8.7. Auch ausgehend von D1 oder D9 als nächstliegendem Stand der Technik würde der Fachmann nicht in naheliegender Weise zum Gegenstand des Anspruchs 1 gelangen. Wie unter 8.4. dargelegt wurde, wird das Zubehör mittels der Vorrichtungen gemäß D1, D9 nicht allein durch den Anker am Verschlußstück befestigt. Die übrigen Befestigungsmittel, nämlich die Kugel-Gelenkstücke bzw. die Unterhakfüße, schließen eine Rotation des jeweiligen Ankers um seine Längsachse aus.
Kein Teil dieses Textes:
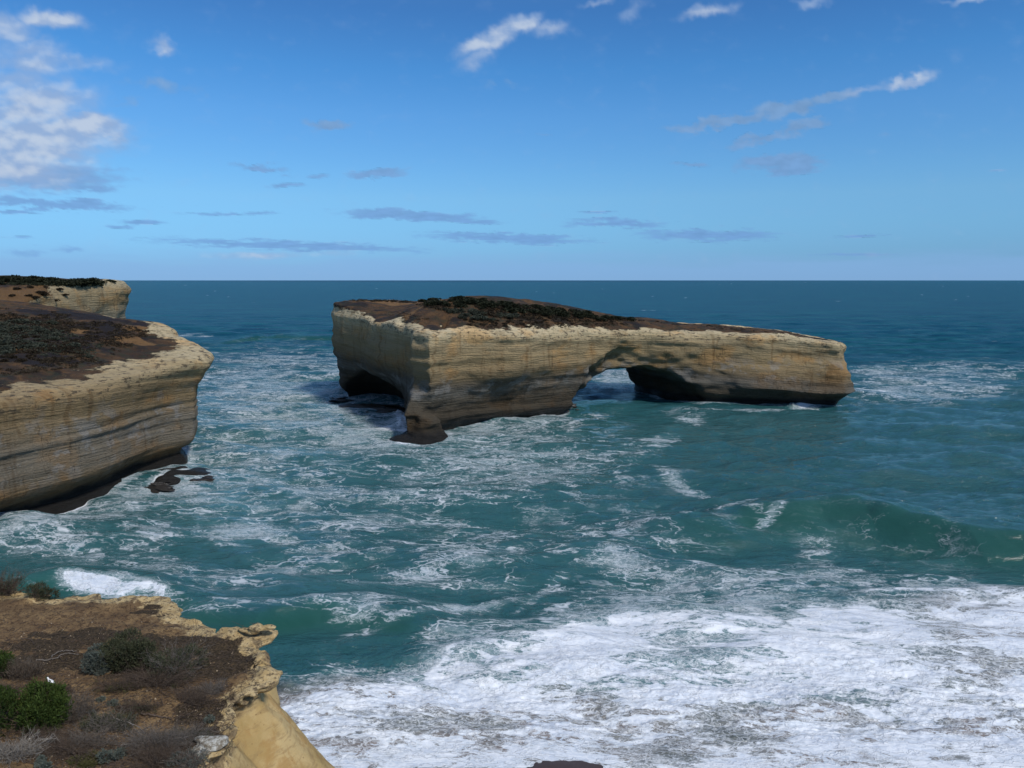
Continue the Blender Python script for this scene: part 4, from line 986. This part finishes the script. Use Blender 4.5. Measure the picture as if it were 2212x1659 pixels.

Das von der Beschwerdegegnerin genannte zu lösende Problem zur Vermeidung solch einer Rotation existiert hier somit nicht, weshalb hiervon auch keine Anregung zu seiner Lösung ausgehen kann.

8.8. Die Kammer kommt daher zu dem Schluß, daß der Gegenstand des Anspruchs 1 gemäß Hilfsantrag 2 auf einer erfinderischen Tätigkeit beruht (Artikel 56 EPÜ).

Da die Ansprüche 2 bis 13 sämtliche Merkmale des Anspruchs 1 enthalten, beruht der Gegenstand dieser Ansprüche ebenfalls auf einer erfinderischen Tätigkeit.

Das Patent hat daher auf der Basis des Hilfsantrags 2 Bestand.

Unter diesen Umständen bedarf es keines Eingehens auf den Hilfsantrag 3.

ENTSCHEIDUNGSFORMEL

Aus diesen Gründen wird entschieden:

1. Die angefochtene Entscheidung wird aufgehoben.

2. Die Sache wird an die erste Instanz mit der Anordnung zurückverwiesen, das Patent mit folgenden Unterlagen aufrechtzuerhalten:

- Anspruch 1 und Beschreibung, Spalte 1, eingereicht in der mündlichen Verhandlung (Hilfsantrag 2);

- Ansprüche 2 bis 13 und Beschreibung, Spalten 2 bis 7 sowie Zeichnungen gemäß Patentschrift.